◆ **Problem statement**:
Check every line below for the string "picture", and copy the lines that contain it.

◆ **Collected data**:

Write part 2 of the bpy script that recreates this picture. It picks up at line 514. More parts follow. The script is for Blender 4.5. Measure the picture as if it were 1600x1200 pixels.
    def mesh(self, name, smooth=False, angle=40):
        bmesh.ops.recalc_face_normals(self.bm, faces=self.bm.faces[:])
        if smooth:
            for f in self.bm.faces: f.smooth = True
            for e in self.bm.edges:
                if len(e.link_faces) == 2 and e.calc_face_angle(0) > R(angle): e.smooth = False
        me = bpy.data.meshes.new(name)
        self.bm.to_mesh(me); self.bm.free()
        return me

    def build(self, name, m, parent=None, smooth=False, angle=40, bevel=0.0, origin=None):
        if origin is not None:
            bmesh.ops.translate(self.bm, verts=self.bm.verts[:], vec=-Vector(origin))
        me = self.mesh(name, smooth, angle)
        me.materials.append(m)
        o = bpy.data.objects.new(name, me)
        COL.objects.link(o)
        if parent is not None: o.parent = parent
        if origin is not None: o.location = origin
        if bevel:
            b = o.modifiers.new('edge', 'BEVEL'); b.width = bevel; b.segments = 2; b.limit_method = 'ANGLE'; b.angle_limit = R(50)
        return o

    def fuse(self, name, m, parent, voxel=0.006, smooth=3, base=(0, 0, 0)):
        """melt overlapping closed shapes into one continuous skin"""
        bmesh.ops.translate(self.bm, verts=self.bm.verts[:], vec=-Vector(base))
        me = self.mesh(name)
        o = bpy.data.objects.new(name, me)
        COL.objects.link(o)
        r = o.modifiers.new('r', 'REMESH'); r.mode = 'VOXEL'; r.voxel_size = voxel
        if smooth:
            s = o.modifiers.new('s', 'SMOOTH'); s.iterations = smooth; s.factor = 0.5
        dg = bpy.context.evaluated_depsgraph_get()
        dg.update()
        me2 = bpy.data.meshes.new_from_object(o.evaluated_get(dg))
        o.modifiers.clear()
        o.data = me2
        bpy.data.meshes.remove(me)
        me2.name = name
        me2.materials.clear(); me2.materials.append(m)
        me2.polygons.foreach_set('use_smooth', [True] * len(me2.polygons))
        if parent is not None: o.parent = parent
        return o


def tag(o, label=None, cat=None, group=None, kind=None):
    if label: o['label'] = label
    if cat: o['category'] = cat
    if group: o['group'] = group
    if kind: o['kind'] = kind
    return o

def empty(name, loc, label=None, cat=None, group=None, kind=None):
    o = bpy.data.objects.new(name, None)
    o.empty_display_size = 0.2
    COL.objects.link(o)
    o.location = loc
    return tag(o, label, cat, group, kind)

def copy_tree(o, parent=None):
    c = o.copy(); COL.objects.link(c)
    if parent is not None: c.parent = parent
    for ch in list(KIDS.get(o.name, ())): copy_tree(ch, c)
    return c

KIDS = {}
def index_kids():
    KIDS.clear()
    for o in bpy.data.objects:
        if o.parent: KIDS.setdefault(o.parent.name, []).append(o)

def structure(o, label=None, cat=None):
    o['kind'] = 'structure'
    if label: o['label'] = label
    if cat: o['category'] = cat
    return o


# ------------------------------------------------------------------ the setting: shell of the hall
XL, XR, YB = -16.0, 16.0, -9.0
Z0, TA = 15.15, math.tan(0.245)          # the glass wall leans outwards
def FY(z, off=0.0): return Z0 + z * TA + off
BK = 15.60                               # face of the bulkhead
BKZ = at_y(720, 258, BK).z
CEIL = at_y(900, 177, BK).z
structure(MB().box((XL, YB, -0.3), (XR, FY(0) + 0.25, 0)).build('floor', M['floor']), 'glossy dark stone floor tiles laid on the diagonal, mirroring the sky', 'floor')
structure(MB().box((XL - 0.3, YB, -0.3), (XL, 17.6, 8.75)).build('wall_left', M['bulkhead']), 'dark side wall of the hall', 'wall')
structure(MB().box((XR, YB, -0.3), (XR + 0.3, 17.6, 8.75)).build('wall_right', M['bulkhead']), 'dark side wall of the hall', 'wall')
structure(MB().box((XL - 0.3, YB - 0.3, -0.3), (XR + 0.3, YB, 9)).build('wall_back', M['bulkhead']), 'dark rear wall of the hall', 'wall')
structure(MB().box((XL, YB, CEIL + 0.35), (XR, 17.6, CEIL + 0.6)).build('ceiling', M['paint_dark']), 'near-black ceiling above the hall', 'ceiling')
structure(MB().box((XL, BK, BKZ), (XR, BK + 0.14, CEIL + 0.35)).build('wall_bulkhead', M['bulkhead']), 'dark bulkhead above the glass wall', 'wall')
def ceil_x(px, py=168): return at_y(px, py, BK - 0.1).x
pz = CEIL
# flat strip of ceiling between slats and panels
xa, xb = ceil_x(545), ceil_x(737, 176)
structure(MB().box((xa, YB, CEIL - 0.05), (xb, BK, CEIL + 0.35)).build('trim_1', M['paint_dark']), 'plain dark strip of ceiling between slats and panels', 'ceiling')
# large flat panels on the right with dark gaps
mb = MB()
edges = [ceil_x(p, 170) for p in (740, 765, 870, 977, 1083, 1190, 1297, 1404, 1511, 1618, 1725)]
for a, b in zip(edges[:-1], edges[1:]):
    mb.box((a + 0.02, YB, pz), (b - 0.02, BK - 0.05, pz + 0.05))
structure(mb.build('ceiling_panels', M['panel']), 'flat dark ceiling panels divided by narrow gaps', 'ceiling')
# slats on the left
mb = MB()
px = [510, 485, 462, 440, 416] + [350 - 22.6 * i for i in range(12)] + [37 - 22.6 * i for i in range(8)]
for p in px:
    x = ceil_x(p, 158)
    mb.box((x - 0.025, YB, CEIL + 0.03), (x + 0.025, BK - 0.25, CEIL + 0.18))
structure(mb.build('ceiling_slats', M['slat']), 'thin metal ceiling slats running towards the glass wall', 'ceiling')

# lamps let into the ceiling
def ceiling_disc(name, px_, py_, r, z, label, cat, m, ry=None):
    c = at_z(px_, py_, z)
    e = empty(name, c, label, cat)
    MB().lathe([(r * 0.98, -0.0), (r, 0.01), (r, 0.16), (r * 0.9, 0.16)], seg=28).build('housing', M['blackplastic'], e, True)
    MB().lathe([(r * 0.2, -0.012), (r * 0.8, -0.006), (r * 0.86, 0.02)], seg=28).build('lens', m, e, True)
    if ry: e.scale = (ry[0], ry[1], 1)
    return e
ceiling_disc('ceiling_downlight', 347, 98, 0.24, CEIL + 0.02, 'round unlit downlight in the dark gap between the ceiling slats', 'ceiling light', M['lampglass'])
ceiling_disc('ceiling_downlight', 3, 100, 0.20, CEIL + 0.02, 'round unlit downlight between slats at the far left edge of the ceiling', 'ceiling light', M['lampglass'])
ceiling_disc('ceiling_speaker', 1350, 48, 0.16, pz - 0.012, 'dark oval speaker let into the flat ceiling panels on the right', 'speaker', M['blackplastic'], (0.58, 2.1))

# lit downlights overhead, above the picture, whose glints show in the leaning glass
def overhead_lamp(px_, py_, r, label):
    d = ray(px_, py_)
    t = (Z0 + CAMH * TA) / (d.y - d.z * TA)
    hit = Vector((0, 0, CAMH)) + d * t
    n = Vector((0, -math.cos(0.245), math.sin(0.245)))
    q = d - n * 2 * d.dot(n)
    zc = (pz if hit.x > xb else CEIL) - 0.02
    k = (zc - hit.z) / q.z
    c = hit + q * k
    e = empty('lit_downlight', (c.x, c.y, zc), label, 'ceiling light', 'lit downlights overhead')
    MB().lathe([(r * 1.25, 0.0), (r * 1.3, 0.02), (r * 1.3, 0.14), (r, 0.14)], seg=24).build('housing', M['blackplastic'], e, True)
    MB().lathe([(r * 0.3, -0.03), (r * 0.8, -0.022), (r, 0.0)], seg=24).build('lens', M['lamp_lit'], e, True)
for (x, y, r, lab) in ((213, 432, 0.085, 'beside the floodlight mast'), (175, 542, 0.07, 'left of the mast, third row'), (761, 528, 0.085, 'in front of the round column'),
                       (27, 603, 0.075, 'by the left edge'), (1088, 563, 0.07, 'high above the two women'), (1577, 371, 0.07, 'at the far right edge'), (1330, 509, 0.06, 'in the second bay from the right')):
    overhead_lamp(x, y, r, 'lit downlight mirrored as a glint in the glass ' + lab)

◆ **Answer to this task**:
Write part 2 of the bpy script that recreates this picture. It picks up at line 514. More parts follow. The script is for Blender 4.5. Measure the picture as if it were 1600x1200 pixels.
# lit downlights overhead, above the picture, whose glints show in the leaning glass